■ **Exercise instructions**
Within the material below, transcribe exactly the lines from the one holding "Generate a Blender" through the one holding "scene.camera = cam", keeping both ends and skipping the rest.

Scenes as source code

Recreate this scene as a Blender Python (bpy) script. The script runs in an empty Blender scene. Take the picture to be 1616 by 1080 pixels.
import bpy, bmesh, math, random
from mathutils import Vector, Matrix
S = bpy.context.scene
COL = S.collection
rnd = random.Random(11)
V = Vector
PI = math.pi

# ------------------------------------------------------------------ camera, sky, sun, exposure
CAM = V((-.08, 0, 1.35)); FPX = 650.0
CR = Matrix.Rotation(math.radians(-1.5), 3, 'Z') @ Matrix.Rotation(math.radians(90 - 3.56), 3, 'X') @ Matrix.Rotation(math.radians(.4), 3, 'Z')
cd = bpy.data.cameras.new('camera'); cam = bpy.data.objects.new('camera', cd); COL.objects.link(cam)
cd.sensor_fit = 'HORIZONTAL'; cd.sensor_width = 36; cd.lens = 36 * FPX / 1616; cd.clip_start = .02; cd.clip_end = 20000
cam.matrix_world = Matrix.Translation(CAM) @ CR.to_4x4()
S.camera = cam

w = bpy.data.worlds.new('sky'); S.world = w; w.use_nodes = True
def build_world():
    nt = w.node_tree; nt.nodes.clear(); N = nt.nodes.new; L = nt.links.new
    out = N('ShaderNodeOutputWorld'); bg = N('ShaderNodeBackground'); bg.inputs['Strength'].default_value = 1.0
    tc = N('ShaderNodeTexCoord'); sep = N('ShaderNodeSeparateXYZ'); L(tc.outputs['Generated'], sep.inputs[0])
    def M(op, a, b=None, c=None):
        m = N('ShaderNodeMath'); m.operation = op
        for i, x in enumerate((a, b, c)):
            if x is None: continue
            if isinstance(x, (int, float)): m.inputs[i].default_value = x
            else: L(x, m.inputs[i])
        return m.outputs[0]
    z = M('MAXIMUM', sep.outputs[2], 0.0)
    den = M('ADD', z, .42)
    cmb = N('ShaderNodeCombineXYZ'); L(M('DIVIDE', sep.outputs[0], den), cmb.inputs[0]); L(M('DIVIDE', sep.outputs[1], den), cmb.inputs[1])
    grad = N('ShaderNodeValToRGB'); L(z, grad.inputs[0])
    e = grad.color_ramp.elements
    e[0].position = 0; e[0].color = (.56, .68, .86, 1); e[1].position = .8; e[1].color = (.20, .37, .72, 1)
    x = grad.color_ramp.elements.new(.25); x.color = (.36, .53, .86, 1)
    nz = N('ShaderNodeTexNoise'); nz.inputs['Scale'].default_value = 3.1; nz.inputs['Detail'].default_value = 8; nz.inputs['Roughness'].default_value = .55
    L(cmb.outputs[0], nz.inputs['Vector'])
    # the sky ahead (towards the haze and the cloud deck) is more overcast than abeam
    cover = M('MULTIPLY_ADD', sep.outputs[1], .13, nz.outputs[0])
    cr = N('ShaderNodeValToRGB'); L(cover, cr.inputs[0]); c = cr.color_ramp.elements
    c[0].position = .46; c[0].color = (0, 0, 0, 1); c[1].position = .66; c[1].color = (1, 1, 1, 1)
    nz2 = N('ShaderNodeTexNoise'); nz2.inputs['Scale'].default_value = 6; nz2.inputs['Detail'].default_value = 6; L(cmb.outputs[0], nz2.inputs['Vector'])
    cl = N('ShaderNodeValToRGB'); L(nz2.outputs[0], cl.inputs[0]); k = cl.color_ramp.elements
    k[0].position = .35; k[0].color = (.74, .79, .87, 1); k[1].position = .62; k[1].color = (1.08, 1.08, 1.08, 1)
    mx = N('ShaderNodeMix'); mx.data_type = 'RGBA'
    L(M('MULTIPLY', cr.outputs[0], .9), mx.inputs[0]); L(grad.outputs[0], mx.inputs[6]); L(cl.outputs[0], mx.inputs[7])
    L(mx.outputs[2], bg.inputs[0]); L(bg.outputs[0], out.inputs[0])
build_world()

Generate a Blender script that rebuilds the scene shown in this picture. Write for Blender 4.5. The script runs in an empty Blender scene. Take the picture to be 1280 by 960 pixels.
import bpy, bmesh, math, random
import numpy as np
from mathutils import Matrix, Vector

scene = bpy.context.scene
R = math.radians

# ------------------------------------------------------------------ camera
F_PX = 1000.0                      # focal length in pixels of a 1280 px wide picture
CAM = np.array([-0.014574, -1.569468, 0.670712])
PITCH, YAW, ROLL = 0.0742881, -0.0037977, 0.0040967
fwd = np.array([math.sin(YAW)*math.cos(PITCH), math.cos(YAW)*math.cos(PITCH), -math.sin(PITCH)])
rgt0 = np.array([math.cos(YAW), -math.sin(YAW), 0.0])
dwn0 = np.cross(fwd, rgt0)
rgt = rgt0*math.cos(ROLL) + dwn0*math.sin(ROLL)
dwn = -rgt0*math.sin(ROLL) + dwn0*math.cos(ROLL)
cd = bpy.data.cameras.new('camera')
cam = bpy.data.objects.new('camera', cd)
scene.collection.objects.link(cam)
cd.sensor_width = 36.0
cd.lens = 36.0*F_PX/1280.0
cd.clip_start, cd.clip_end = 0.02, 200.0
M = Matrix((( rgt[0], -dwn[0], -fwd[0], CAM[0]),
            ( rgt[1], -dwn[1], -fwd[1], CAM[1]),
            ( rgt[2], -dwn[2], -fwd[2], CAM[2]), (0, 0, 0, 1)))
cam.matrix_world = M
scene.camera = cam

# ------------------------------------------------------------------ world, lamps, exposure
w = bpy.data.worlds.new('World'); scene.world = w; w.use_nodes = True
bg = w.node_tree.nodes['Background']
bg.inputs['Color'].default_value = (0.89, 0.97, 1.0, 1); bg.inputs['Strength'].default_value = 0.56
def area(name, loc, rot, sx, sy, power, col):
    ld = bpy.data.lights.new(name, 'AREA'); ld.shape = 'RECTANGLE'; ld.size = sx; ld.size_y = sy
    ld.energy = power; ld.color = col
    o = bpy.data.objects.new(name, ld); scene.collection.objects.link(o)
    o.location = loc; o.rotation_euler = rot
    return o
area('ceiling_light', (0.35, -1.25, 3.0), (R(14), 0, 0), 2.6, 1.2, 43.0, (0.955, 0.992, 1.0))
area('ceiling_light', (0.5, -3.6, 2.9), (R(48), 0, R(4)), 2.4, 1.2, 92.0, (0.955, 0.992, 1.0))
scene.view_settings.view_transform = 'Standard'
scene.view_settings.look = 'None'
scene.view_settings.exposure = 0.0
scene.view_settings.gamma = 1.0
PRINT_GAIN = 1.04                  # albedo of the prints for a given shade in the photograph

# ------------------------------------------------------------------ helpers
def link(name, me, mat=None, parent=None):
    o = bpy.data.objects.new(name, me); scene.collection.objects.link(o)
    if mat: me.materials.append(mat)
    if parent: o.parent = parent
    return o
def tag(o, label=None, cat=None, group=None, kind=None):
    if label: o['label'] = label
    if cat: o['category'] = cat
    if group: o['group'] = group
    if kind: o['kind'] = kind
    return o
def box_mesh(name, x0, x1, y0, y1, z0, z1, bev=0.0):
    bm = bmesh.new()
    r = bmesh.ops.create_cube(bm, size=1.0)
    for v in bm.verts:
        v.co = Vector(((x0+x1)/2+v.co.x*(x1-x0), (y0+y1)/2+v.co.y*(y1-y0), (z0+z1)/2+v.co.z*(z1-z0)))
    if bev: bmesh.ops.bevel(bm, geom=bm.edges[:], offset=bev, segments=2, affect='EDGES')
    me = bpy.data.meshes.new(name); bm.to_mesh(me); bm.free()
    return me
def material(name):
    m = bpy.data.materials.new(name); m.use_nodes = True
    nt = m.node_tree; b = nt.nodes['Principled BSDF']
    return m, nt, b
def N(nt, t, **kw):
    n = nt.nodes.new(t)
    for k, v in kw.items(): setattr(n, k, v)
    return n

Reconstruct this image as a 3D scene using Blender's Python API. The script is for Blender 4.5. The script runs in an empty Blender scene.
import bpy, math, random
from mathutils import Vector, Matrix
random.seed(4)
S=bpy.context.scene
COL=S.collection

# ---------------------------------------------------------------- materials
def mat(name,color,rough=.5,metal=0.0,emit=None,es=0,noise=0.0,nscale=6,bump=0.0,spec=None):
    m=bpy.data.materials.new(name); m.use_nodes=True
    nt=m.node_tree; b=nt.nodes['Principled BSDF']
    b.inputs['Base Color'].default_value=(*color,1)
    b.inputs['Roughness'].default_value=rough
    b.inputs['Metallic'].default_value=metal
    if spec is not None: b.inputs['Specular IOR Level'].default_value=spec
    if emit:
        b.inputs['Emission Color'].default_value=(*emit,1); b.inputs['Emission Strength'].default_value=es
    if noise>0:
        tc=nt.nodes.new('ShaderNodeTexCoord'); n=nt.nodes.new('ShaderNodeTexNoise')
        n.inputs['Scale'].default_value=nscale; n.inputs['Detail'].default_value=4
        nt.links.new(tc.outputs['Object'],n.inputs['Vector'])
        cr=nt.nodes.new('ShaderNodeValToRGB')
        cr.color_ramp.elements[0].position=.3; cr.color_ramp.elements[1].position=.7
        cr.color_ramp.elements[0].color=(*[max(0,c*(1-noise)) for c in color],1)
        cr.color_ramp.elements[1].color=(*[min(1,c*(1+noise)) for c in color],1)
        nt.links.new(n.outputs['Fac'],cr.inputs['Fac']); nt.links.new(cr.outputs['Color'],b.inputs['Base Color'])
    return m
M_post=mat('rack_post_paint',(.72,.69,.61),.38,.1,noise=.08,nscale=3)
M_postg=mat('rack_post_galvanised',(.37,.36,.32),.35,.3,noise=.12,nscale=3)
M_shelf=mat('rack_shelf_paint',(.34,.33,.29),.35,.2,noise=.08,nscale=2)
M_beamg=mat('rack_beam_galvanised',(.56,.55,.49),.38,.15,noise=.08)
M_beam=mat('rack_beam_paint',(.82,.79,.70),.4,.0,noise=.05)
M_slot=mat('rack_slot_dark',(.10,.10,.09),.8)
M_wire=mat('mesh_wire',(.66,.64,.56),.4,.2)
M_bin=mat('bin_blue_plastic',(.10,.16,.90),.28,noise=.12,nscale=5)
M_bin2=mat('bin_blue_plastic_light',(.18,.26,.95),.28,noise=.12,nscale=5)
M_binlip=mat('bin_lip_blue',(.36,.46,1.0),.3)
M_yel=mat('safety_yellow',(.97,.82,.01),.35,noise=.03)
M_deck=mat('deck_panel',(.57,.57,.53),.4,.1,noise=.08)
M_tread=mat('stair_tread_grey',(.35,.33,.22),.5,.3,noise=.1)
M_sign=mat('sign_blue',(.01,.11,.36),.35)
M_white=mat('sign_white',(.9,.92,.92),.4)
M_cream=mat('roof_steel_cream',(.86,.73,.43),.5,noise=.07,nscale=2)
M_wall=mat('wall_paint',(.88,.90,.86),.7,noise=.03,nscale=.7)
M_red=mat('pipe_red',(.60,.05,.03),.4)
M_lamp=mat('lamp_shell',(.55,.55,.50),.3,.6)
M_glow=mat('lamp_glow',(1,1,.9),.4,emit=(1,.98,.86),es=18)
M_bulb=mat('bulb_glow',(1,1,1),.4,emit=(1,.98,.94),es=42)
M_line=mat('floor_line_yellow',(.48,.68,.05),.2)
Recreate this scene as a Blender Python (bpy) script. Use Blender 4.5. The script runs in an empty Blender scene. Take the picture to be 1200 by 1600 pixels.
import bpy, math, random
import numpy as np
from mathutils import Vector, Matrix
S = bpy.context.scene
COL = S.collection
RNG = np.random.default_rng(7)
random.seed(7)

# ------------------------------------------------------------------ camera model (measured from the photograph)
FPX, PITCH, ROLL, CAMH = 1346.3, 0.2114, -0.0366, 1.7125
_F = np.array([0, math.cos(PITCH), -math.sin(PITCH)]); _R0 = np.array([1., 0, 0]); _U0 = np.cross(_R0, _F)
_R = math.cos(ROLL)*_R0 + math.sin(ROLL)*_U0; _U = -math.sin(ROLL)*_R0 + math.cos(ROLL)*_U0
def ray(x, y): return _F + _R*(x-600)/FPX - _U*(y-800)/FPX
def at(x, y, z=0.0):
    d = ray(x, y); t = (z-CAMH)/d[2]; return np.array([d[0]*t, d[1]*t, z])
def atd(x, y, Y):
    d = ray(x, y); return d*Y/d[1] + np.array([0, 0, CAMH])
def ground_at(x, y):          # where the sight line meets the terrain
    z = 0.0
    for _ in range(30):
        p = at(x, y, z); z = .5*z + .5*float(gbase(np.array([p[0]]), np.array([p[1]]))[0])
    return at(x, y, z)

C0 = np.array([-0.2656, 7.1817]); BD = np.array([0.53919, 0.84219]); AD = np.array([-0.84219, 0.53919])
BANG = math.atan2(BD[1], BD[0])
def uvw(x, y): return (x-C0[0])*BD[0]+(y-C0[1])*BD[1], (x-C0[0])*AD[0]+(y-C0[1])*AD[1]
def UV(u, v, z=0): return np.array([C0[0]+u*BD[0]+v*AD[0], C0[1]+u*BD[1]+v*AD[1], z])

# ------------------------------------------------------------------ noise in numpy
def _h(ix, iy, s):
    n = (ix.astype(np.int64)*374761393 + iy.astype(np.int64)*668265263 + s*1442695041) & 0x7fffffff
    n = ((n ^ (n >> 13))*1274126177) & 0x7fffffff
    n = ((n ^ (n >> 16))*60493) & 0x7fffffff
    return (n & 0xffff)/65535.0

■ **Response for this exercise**
Generate a Blender script that rebuilds the scene shown in this picture. Write for Blender 4.5. The script runs in an empty Blender scene. Take the picture to be 1280 by 960 pixels.
import bpy, bmesh, math, random
import numpy as np
from mathutils import Matrix, Vector

scene = bpy.context.scene
R = math.radians

# ------------------------------------------------------------------ camera
F_PX = 1000.0                      # focal length in pixels of a 1280 px wide picture
CAM = np.array([-0.014574, -1.569468, 0.670712])
PITCH, YAW, ROLL = 0.0742881, -0.0037977, 0.0040967
fwd = np.array([math.sin(YAW)*math.cos(PITCH), math.cos(YAW)*math.cos(PITCH), -math.sin(PITCH)])
rgt0 = np.array([math.cos(YAW), -math.sin(YAW), 0.0])
dwn0 = np.cross(fwd, rgt0)
rgt = rgt0*math.cos(ROLL) + dwn0*math.sin(ROLL)
dwn = -rgt0*math.sin(ROLL) + dwn0*math.cos(ROLL)
cd = bpy.data.cameras.new('camera')
cam = bpy.data.objects.new('camera', cd)
scene.collection.objects.link(cam)
cd.sensor_width = 36.0
cd.lens = 36.0*F_PX/1280.0
cd.clip_start, cd.clip_end = 0.02, 200.0
M = Matrix((( rgt[0], -dwn[0], -fwd[0], CAM[0]),
            ( rgt[1], -dwn[1], -fwd[1], CAM[1]),
            ( rgt[2], -dwn[2], -fwd[2], CAM[2]), (0, 0, 0, 1)))
cam.matrix_world = M
scene.camera = cam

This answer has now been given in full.